Gliding into the future

Gliders are just surfacing in the scientific mainstream, said Mark Baumgartner, a glider scientist at the Woods Hole Oceanographic Institution in Massachusetts. But the ‘bots have actually been around for more than a decade. “It’s becoming a much more reliable technology, and it’s being used throughout the world,” Baumgartner said. “This is the future of oceanography, but the future is kind of here now.”

Gliders and other autonomous devices are unlikely to replace manned research vessels, Baumgartner, Davies and Swart agree. But they see big promise in emerging applications for these robots.

For Baumgartner, reconnaissance is a key use. Whale scientists can spend days or weeks on boats chasing down their study subjects — a big investment of time and money. “Now we can send the gliders to look for the whales for us,” Baumgartner said. “That’s an exciting capability.”

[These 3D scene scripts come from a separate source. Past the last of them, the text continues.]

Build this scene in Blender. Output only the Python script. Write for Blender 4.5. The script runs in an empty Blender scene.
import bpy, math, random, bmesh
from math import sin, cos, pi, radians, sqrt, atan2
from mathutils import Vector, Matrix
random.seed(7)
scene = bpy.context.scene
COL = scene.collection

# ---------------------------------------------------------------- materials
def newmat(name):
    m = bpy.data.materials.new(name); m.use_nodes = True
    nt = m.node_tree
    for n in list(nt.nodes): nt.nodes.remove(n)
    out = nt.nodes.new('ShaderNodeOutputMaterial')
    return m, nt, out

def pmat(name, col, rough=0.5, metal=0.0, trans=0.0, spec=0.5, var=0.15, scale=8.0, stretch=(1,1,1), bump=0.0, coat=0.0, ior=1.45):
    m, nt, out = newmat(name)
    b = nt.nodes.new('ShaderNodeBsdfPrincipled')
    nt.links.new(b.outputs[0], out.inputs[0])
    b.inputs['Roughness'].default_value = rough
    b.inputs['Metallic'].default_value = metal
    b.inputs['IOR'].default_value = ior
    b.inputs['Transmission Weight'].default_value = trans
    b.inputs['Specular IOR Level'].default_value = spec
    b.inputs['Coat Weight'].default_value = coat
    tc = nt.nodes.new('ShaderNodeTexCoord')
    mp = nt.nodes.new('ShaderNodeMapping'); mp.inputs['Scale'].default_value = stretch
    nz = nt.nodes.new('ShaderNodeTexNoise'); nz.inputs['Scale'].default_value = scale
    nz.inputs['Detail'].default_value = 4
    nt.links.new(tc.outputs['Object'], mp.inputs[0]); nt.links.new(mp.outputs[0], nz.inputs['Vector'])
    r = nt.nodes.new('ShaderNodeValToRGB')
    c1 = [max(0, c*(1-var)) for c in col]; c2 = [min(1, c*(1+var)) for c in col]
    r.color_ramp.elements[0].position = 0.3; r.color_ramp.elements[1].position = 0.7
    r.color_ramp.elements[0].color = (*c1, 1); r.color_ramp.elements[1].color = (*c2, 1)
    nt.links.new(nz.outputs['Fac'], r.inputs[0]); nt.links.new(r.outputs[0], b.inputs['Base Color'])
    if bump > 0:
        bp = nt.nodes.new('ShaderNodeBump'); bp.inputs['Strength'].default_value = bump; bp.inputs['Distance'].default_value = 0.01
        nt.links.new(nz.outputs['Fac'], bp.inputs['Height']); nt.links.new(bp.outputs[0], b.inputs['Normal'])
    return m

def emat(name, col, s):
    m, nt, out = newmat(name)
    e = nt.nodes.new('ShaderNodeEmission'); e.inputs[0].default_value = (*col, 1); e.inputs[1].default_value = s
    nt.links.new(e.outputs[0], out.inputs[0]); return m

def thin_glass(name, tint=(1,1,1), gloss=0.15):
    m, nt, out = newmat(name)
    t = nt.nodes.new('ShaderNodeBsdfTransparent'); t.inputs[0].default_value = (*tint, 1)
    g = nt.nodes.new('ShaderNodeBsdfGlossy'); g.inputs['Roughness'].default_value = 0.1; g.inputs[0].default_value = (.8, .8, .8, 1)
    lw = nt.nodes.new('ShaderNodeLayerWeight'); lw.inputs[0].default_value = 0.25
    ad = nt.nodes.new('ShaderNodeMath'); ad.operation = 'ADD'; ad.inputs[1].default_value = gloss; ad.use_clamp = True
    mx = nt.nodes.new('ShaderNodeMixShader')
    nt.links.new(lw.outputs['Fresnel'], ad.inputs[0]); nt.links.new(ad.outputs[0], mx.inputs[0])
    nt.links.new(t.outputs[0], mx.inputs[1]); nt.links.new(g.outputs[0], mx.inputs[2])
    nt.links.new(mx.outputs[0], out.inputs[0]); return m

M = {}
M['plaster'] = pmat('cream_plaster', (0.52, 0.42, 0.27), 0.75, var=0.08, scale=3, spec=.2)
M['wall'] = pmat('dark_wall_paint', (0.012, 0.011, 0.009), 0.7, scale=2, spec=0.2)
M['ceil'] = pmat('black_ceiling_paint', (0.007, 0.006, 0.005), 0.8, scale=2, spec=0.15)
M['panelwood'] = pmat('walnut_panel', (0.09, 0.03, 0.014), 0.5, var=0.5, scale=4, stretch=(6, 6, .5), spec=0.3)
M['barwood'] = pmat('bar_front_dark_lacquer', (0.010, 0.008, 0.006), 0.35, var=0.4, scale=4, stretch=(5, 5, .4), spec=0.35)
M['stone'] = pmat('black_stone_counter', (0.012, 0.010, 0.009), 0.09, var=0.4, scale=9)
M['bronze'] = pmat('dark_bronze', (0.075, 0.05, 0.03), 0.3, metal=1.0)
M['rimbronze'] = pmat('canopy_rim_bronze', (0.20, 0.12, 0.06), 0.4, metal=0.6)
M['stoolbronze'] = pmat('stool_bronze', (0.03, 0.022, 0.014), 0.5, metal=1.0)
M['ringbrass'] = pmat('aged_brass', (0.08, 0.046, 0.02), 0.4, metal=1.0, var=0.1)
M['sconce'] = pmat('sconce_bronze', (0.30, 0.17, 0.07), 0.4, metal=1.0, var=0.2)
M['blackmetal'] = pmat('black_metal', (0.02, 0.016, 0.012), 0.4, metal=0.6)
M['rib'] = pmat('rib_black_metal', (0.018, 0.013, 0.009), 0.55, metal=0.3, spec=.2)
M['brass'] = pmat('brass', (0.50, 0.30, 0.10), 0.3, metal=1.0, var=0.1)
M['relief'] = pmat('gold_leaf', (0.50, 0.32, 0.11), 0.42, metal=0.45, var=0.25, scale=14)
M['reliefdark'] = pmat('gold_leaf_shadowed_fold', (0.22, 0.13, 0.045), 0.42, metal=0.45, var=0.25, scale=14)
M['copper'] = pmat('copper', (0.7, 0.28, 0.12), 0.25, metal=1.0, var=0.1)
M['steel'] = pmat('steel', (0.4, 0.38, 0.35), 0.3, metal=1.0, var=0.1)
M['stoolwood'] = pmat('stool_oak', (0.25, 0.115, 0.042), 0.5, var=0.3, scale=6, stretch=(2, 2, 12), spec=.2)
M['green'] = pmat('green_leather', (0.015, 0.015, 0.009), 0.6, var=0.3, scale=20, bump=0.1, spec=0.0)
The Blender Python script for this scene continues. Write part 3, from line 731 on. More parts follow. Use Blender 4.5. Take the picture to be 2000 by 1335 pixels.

These days, gliders usually work solo. Davies and Swart think the robots will work in packs in the future. “I expect in the next five to 10 years we will see small swarms of gliders sampling the coastal marine region, feeding their data directly into databases,” Swart said.

Networks of underwater robots may unmask lingering mysteries about the ocean’s biggest denizens, Davies said. “A fleet of gliders is going to teach us a whole lot about whale habitat and migration patterns,” she said. “We’re at the beginning of what they can do.”